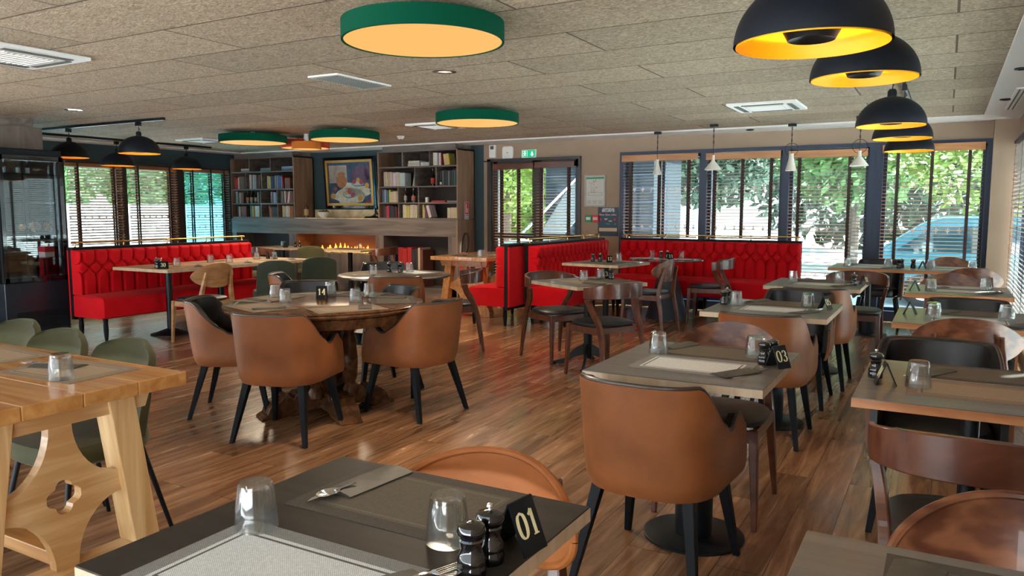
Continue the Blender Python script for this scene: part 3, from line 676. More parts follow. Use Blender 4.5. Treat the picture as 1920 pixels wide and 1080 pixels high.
cone_lamp(-3.37, 9.90, 1.83, 0.125, 0.20, 0.022, 'slim white cone pendant at the leftmost back window', False)
cone_lamp(-2.49, 9.37, 1.85, 0.20, 0.175, 0.016, 'wide white cone pendant, second from left at the back windows', False)
cone_lamp(-1.66, 9.77, 1.835, 0.13, 0.205, 0.026, 'slim white pendant with ring, third from left at the back windows', True)
cone_lamp(-0.87, 9.32, 1.85, 0.195, 0.165, 0.018, 'wide white cone pendant with ring, rightmost of four', True)

def cassette(x, y, w, d, label, rz=0):
    t = thing('air_conditioning_cassette', label, 'air conditioner', (x, y, ZC), rz)
    b = MB(); b.box((0, 0, -0.012), (w, d, 0.024)); b.build('frame', 'white', t, bevel=0.005)
    MB().box((0, 0, -0.027), (w * 0.55, d * 0.55, 0.006)).build('grille', 'paper', t)
    g = MB()
    for k in range(9): g.box((0, -d * 0.24 + k * d * 0.06, -0.032), (w * 0.52, 0.006, 0.004))
    g.build('grille_bars', 'white', t)
    for s in (-1, 1):
        MB().box((s * w * 0.38, 0, -0.026), (w * 0.07, d * 0.72, 0.006)).build('louvre', 'ink', t)
        MB().box((0, s * d * 0.38, -0.026), (w * 0.6, d * 0.07, 0.006)).build('louvre', 'ink', t)
cassette(-5.50, 2.98, 0.7, 0.62, 'white ceiling air conditioner at the top left edge')
cassette(-1.62, 8.08, 0.66, 0.66, 'white ceiling air conditioner above the cone pendants')
cassette(-9.75, 7.90, 0.6, 0.5, 'flat white ceiling unit beside the leftmost green drum lamp')
cassette(-5.55, 7.95, 0.5, 0.6, 'flat white ceiling panel half behind the middle green drum lamp')
t = thing('ceiling_grille', 'rectangular white ceiling air grille left of the largest green lamp', 'vent', (-4.25, 4.9, ZC))
b = MB(); b.box((0, 0, -0.006), (0.30, 0.66, 0.012)); b.build('frame', 'white', t)
b = MB()
for k in range(20): b.box((0, -0.29 + k * 0.0305, -0.014), (0.25, 0.006, 0.006))
b.build('bars', 'ink', t)
t = thing('linear_grille', 'long white slot grille in the right ceiling border', 'vent', (0.50, 8.6, ZC - 0.02))
MB().box((0, 0, -0.005), (0.09, 1.6, 0.010)).build('frame', 'white', t)
b = MB(); b.box((-0.018, 0, -0.012), (0.012, 1.5, 0.004)); b.box((0.018, 0, -0.012), (0.012, 1.5, 0.004)); b.build('slot', 'ink', t)
def downlight(x, y, r, label, mat='chrome', z=ZC):
    t = thing('recessed_downlight', label, 'downlight', (x, y, z), 0, 'recessed downlights')
    MB().lathe([(r * 0.55, -0.002), (r * 0.62, -0.012), (r, -0.008), (r, 0)], n=32).build('ring', mat, t, smooth=True)
    MB().lathe([(0, -0.004), (r * 0.56, -0.004), (r * .56, 0), (0, 0)], n=32).build('lens', 'spot' if mat == 'chrome' else mat, t)
downlight(-3.34, 4.90, 0.09, 'round chrome downlight below the largest green drum lamp')
downlight(-7.97, 4.86, 0.09, 'round chrome downlight near the wooden column top')
downlight(-4.07, 10.2, 0.05, 'tiny dark downlight in the border above the fire poster', 'black')
downlight(-2.25, 10.2, 0.05, 'tiny dark downlight in the border above the back windows', 'black', ZC - 0.02)
downlight(0.42, 6.75, 0.05, 'dark round downlight in the right border nearest the camera', 'black', ZC - 0.02)
downlight(0.42, 8.55, 0.05, 'dark round downlight in the right border, farther one', 'black', ZC - 0.02)
t = thing('smoke_detector', 'small white ceiling smoke detector above the right bookcase', 'smoke detector', (-6.81, 8.88, ZC))
MB().lathe([(0, -0.045), (0.03, -0.045), (0.05, -0.02), (0.055, 0), (0, 0)], n=24).build('body', 'white', t, smooth=True)
MB().lathe([(0, -0.052), (0.01, -0.052), (0.012, -0.044), (0, -0.044)], n=12).build('indicator', 'black', t)

# ------------------------------------------------------------------ bookcases and fireplace wall
YF = 10.05
def part(root, name, mat, boxes, bevel=0.0):
    mb = MB()
    for q in boxes: mb.bx(*q)
    return mb.build(name, mat, root, bevel=bevel)
ZS = [1.225, 1.475, 1.735, 2.05, 2.29]
def bookcase(x0, x1, label, divs, side_right):
    t = thing('bookcase', label, 'bookcase', ((x0 + x1) / 2, YF, ZS[0] - 0.012)); ox = (x0 + x1) / 2; oz = ZS[0] - 0.012
    def bb(a, b_, c, d, e, f): return (a - ox, b_ - ox, c - YF, d - YF, e - oz, f - oz)
    th = 0.022
    part(t, 'side_panel', 'cab_side', [bb(x0, x0 + th, YF, YB - 0.005, ZS[0], ZS[4] + th)])
    part(t, 'side_panel', 'cab_side', [bb(x1 - th, x1, YF, YB - 0.005, ZS[0], ZS[4] + th)])
    part(t, 'back_panel', 'cab_in', [bb(x0, x1, YB - 0.03, YB - 0.005, ZS[0], ZS[4])])
    part(t, 'top_panel', 'cab_h', [bb(x0, x1, YF, YB - 0.005, ZS[4], ZS[4] + th)])
    part(t, 'plinth', 'cab_h', [bb(x0 + 0.08, x1 - 0.06 if side_right else x1 - 0.02, YF + 0.03, YB - 0.005, ZS[4] + th, ZC - 0.025)])
    for z in ZS[:4]: part(t, 'shelf', 'cab_h', [bb(x0 + th, x1 - th, YF + 0.004, YB - 0.03, z - th / 2, z + th / 2)])
    for k, row in enumerate(divs):  # rows from the top
        z0, z1 = ZS[3 - k] + th / 2, ZS[4 - k] - (th / 2 if k else 0)
        for fr in row:
            x = x0 + fr * (x1 - x0); part(t, 'divider', 'cab_h', [bb(x - 0.009, x + 0.009, YF + 0.004, YB - 0.03, z0, z1)])
    return t
LB = (-11.68, -10.07); RB = (-8.19, -6.62)
bookcase(LB[0], LB[1], 'tall left bookcase beside the blue window', [(0.31, 0.645), (0.245, 0.50), (0.475, 0.735), (0.48, 0.735)], True)
bookcase(RB[0], RB[1], 'tall right bookcase with a fire extinguisher sign on its side', [(0.32, 0.66), (0.477, 0.74), (0.26, 0.52), (0.265, 0.52)], True)
t = thing('fireplace_wall_unit', 'long grey brown wooden base with fireplace and open niches under the bookcases', 'fireplace', (-9.15, YF, 0)); ox = -9.15
def bb(a, b_, c, d, e, f): return (a - ox, b_ - ox, c, d, e, f)
x0, x1 = -11.68, -6.62
part(t, 'upper_band', 'cab_h', [bb(x0, -10.07, -0.015, 0.45, 0.945, 1.213), bb(-10.07, -8.19, -0.015, 0.45, 0.945, 1.213), bb(-8.19, x1 - 0.026, -0.015, 0.45, 0.945, 1.213)])
part(t, 'upright', 'cab', [bb(x0, x0 + 0.12, -0.01, 0.45, 0, 0.945)]); part(t, 'upright', 'cab', [bb(-10.22, -10.05, -0.01, 0.45, 0, 0.945)])
part(t, 'upright', 'cab', [bb(-8.24, -8.08, -0.01, 0.45, 0, 0.945)]); part(t, 'upright', 'cab', [bb(-6.80, -6.646, -0.01, 0.45, 0, 0.945)])
part(t, 'end_panel', 'cab_side', [bb(-6.645, x1, -0.015, 0.48, 0, 1.213)])
part(t, 'base_band', 'cab_h', [bb(x0, x1 - 0.025, -0.01, 0.45, 0, 0.12)])
part(t, 'niche_back', 'cab_in', [bb(x0 + .12, -10.22, 0.40, 0.46, 0.12, 0.945)]); part(t, 'niche_back', 'cab_in', [bb(-8.08, -6.80, 0.40, 0.46, 0.12, 0.945)])
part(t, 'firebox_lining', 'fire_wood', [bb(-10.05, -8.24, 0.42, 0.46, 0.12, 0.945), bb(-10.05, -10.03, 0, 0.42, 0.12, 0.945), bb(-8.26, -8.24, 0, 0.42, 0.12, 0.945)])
br = part(t, 'burner', 'cab', [bb(-9.9, -8.4, 0.02, 0.38, 0.12, 0.62)])
mb = MB(); mb.bx(-9.7 - ox, -8.6 - ox, 0.1, 0.3, 0.62, 0.63); mb.build('burner_tray', 'black_metal', t)
rnd = random.Random(5)
fl = MB(); fc = MB()
for i in range(34):
    x = -9.68 + i * 0.0325 + rnd.uniform(-0.01, 0.01) - ox; h = rnd.uniform(0.05, 0.13) * (1.35 if rnd.random() < 0.25 else 1); y = rnd.uniform(0.14, 0.26)
    w = rnd.uniform(0.018, 0.03); k = rnd.uniform(-0.02, 0.02)
    fl.lathe([(0, 0), (w * 0.8, h * 0.12), (w, h * 0.3), (w * 0.55, h * 0.62), (w * 0.2, h * 0.85), (0, h)], (x, y, 0.63), n=7)
    fc.lathe([(0, 0), (w * 0.5, h * 0.1), (w * 0.55, h * 0.25), (0, h * 0.6)], (x, y - w * 0.9, 0.63), n=6)
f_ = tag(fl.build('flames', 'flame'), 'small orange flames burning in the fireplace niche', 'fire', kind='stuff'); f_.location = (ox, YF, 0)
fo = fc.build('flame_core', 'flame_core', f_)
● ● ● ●
# EXERCISE GOAL
Pictures stay out. Print the data exactly, from its first line through the line containing "cone_lamp(-0.87, 9.32, 1.85, 0.195, 0.165, 0.018, 'wide".

# ANSWER
Continue the Blender Python script for this scene: part 3, from line 676. More parts follow. Use Blender 4.5. Treat the picture as 1920 pixels wide and 1080 pixels high.
cone_lamp(-3.37, 9.90, 1.83, 0.125, 0.20, 0.022, 'slim white cone pendant at the leftmost back window', False)
cone_lamp(-2.49, 9.37, 1.85, 0.20, 0.175, 0.016, 'wide white cone pendant, second from left at the back windows', False)
cone_lamp(-1.66, 9.77, 1.835, 0.13, 0.205, 0.026, 'slim white pendant with ring, third from left at the back windows', True)
cone_lamp(-0.87, 9.32, 1.85, 0.195, 0.165, 0.018, 'wide white cone pendant with ring, rightmost of four', True)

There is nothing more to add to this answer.